With half-time looming, the centre-back had the ball on the edge of the Swansea box but allowed the pressing Etienne Capoue to get just a little too close, dallied on the ball and was tackled, leaving Capoue with only Lukasz Fabianski to beat.
The Frenchman’s first effort caught the keeper’s toes but, as it bounced back, he rifled a left-footed half-volley into the net.
After their narrow (almost identical) defeat to West Ham last weekend, and their late collapse against Tottenham before that, this result will only add to the pressure ahead of a crucial game with Stoke at home next week.
Boss Paul Clement said: “Hull not winning keeps things the same but for me it’s a missed opportunity not to get a point today.

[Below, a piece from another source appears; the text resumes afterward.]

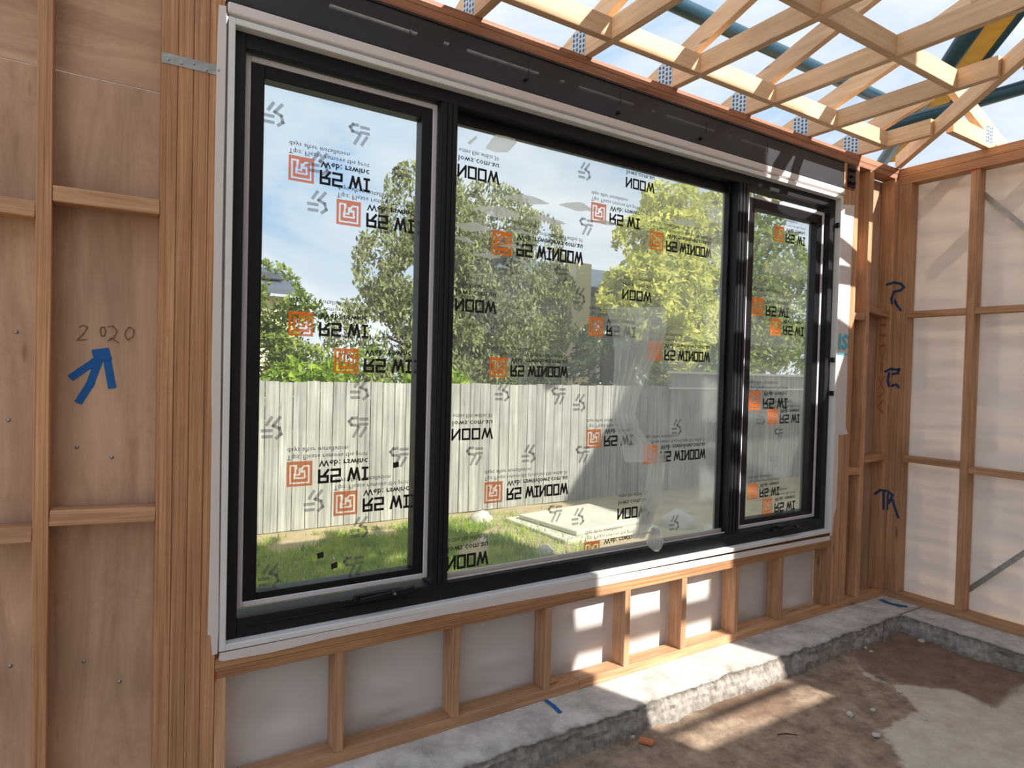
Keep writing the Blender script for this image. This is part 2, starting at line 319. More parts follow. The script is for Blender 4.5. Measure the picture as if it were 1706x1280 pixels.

“The next game is a must-win game for us. It’s the biggest game the club has had in years. We will probably need three wins out of the last five to stay up. And I’m not even sure that would be enough.”
This was a game that mattered more to the visitors and Swansea began it with the intensity to match.
But it was a game of hard work but very few sights of goal.
Swansea’s talisman and captain Gylfi Sigurdsson went close in the ninth minute, when he was first to reach a Luciano Narsingh cross from the right, and, after his first shot was blocked well by Adrian Mariappa, he forced Heurelho Gomes into a smart parry to his left.
And Sigurdsson demonstrated his confidence when he had a go from over 35 yards out, forcing Gomes into an agile stop with a swerving half-volley in the 32nd minute.
But that was about it. The result took Watford to the magical 40-point mark.
But Hornets boss Walter Mazzarri said: “Until the numbers say we are safe, we are not. I don’t want my players to relax.”